A day of lobbying the Washington state legislature left Poker Players Alliance leaders optimistic that they will eventually be able to change the law that makes it a felony to play poker online in the state.

"With a few exceptions, there was pretty much unilateral support to removing the criminal penalty to the law," said PPA executive director John Pappas. "A lot of folks said they didn't work there when it happened and said it didn't make sense, or people who were there and said they didn't know what they voted for at the time."

Poker pros Andy Bloch, Linda Johnson and Jan Fisher participated in the event March 17 along with more than 40 PPA members who hail from Washington. Over the course of the day, they held close to 100 meetings with lawmakers or their representatives. It was the first time the PPA had arranged a lobbying day at a state legislature.

Washington legislators passed the bill that makes it a Class C felony punishable by a $10,000 fine and/or five years in prison — on par with possession of heroin or child pornography — to play poker online in June of 2006. The state supreme court upheld the law in September of 2010, and soon after leading online poker sites PokerStars and Full Tilt Poker stopped offering their services to people in the state.

PPA members who participated were given a fact sheet with talking points to bring up to Washington legislators. They included that no other state in the country criminalizes the individual for playing poker on the Internet, that it is illogical for the state to allow citizens to play poker at the casino across the street but make it a felony to play online in one's home, and cited a poll that 79 percent of registered voters in the state disagree with the law.

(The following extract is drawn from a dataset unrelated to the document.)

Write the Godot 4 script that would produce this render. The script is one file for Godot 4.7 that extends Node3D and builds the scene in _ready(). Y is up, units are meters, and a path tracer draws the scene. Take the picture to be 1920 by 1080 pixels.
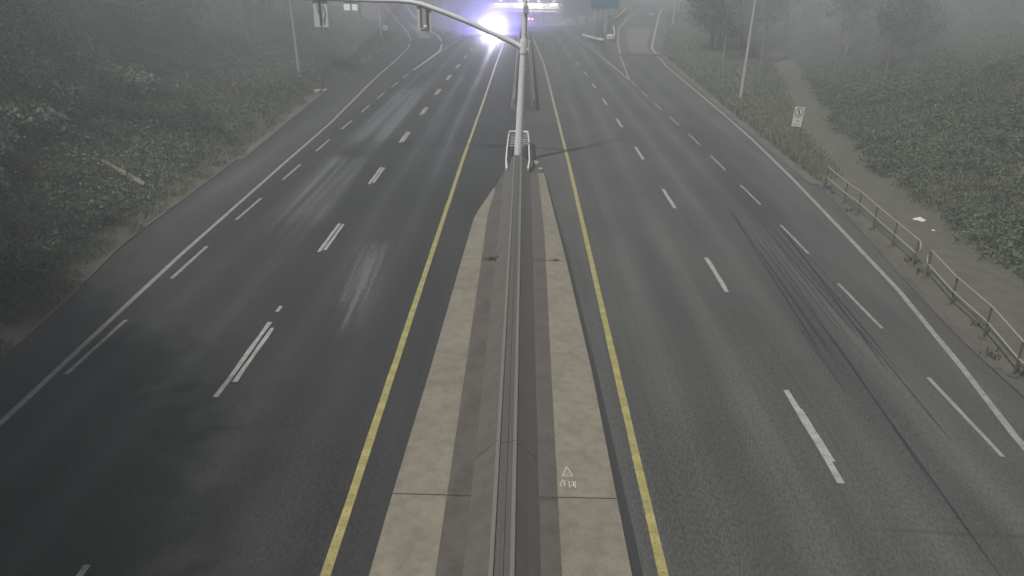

They did not meet with State Sen. Margarita Prentice, who called for the original passage of the bill and famously said "let them pump gas" of poker players put out of a job by the law in an interview with last year. Pappas said Prentice is no longer on any relevant committees and doesn't hold a position with a lot of political sway.

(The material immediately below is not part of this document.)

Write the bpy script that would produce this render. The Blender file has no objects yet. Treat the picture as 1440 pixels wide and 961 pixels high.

The PPA is calling for the removal of criminal penalties for the individual player. The window to introduce new legislation in Washington for this year's session has passed, though it could be possible to attach language to an existing bill. Pappas said there is not likely to be any change this year.

"We were successful in that we were able to get a buy-in and educate a lot of really important lawmakers," Pappas said. "But we probably won't see any progress in changing the law until the beginning of next year."

However, the response received from Washington lawmakers made Pappas optimistic that playing online poker will not remain a felony in Washington past 2012.

"I'm very optimistic that we will get a bill introduced and I think we will get it through, and hopefully it would be something the governor would sign," Pappas said. "I can't imagine it wouldn't be. It's an unpopular, impractical, unenforceable, illogical law."